Wars end with lines on a map, sometimes drawn on the battlefield, sometimes around conference tables. Rarely do the confusions of a hot war offer so clearly a place and a moment to draw those lines as we have now in Ukraine.
Now is the time to eject the invading Russian ground forces. By forcing their exit from Ukraine, we also reject decisively Putin’s play to rearrange the world’s politics, economy and norms of behavior.
Unless we preempt, a repositioned Russian army will settle into a brutal campaign of pure destruction. Using their advantage in numbers, their artillery and ground forces will chew up the towns and farmlands of Eastern Ukraine while Russian missiles bombard cities across the broader country.
Putin, if he is allowed to tighten his lethal half grip on Ukraine, will continue to hold the initiative. He can control the level of stress in Europe by imposing the long-term burden of several million refugees. He can shape the world’s webs of food, energy and traffic with the willing-to-go-along authoritarians who control about half the world’s population. He can continue his project of assembling a Greater Russia while keeping his own citizens compliant and enough of them in uniform to feed the front lines. And he can continue his attacks on our own democracy.
If he keeps going, Putin wins. He wins ugly, but he wins.
That need not be his, nor Ukraine’s, nor our future. What to do? Attack. The invading Russian army must be destroyed now, while it is weak.
By whom? It is time to stop pretending that the U.S., NATO and the European Union are only helpers at a safe distance. The playacting fools no one, certainly not Putin. With Ukraine as the full, leading partner, we can create an instant regional security organization to field advanced American and European ground and air systems. Operating inside Ukraine, its dual mission would be twofold:
- Force Russian ground forces to withdraw. Back Ukraine’s highly capable army with the longer range, Western-operated missile systems needed to destroy Russia’s armada of combat vehicles.
- Assure safe skies over Ukraine. Do not allow Russia to scatter missile attacks anywhere it wishes to demonstrate brutality. Place enough advanced missile defense systems in Ukraine to safeguard civil life beyond the immediate front lines.
What about the risk of nuclear weapons? First, recognize that the longer this goes on the higher the risk Putin will use a battlefield nuke in an attempt to finish off Ukrainian army resistance. In this case, bolder is safer. By keeping uniformed U.S. and European missile and missile defense forces well back and well defended, we will continue to stand on NATO’s nuclear deterrence, making it clear we are nowhere near any “Third World War” circumstance.
This war is much more than a firepower problem. Here are three forward-looking goals:
- Enable Ukrainians to return and rebuild. The 5 million Ukrainians who fled their homes need to bury their loved ones, get the kids back in school and restart what was a notably advanced economy. Our generous assistance now will be much less expensive than caring for millions of displaced families.

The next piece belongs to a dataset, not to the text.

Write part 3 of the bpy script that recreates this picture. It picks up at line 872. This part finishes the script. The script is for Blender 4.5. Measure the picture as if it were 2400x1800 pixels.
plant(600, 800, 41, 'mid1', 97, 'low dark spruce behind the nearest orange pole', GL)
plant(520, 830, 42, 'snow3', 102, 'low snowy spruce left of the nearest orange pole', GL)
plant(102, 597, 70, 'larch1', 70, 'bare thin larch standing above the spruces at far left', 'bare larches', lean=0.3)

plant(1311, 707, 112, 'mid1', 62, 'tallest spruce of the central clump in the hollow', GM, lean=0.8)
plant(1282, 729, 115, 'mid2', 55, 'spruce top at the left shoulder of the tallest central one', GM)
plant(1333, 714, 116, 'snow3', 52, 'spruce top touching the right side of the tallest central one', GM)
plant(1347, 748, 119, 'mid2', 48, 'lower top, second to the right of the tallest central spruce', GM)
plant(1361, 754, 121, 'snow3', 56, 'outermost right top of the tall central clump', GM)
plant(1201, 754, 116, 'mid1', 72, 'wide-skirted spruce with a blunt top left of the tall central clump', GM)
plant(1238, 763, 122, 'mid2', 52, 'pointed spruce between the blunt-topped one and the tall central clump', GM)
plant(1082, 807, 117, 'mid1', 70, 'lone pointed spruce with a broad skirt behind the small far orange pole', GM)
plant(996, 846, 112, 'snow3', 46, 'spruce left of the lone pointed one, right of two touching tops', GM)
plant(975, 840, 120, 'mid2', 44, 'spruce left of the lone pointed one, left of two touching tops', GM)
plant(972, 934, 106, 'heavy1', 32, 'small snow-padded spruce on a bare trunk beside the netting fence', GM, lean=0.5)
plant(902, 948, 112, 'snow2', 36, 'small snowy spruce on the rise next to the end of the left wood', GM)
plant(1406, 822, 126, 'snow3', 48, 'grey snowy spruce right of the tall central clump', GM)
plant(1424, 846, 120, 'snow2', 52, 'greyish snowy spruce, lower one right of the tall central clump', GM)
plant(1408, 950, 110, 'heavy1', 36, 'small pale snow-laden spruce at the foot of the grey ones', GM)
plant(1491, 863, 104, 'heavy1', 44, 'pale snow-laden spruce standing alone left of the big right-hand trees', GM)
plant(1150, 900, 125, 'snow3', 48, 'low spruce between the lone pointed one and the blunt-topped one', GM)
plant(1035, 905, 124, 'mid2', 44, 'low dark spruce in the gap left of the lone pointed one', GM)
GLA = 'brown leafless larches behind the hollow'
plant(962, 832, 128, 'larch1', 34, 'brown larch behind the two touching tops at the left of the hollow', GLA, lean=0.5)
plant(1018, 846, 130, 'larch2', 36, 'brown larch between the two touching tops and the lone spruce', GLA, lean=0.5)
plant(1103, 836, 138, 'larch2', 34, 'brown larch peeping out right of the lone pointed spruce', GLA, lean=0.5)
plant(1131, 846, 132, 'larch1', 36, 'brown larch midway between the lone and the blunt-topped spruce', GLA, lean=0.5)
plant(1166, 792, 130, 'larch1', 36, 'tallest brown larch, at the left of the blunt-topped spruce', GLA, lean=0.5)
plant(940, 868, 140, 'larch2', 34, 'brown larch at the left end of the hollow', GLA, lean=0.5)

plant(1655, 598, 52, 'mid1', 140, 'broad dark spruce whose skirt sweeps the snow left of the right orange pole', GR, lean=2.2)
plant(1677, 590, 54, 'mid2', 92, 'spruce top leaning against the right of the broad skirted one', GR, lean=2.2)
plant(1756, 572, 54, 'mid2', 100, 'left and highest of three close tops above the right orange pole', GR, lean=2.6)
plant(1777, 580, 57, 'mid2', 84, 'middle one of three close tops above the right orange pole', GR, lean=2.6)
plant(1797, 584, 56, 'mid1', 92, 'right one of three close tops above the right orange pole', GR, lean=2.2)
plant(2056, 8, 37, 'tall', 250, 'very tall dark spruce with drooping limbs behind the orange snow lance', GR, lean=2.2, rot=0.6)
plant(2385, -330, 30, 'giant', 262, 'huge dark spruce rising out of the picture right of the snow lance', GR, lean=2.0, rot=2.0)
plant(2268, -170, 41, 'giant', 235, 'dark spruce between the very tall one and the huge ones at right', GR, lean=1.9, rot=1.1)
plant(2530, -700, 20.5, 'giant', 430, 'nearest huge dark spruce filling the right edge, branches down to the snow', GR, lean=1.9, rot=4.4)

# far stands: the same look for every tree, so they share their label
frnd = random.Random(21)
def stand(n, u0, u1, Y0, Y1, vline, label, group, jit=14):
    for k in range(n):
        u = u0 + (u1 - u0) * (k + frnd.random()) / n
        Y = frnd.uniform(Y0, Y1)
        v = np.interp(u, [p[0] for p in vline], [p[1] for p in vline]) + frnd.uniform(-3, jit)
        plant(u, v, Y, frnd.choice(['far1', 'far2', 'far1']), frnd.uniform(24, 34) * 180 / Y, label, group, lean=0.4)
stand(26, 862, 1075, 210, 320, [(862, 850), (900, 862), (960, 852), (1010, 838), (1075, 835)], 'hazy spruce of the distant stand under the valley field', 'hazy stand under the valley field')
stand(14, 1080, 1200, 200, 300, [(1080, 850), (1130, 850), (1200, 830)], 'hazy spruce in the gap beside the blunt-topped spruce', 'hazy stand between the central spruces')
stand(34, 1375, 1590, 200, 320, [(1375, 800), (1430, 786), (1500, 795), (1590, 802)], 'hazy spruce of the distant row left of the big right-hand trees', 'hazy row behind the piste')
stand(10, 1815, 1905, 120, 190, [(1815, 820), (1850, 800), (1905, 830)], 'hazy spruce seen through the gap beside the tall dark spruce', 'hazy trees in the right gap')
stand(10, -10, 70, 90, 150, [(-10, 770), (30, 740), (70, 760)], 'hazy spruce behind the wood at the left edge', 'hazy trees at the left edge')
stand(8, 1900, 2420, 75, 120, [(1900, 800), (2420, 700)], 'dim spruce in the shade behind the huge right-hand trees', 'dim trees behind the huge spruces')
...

- Resume shipping from Odessa via a protected maritime corridor. Guarded by a few U.S. and allied warships, we must enable Ukraine to resume grain and other cargo shipments. The world needs the grain, Ukraine needs the revenue.
- Begin the long-term project of connecting the Russian people to our wider world. Putin cannot seal off Russians forever. Looking to the day when we can lift all sanctions and welcome Russian citizens to constructive participation in the wider world, we must attack his walls of disinformation as vigorously as we bombard his army.
History’s great turning points are usually seen in the rearview mirror as opportunities lost. We cannot muddle along, allowing Putin to rearrange the world order while he saves face by destroying more Ukrainian villages and killing Ukraine’s people.
With Russia’s army battered and vulnerable, our international coalition vigorous and Ukrainians modeling our values, now is the time to finish this fight.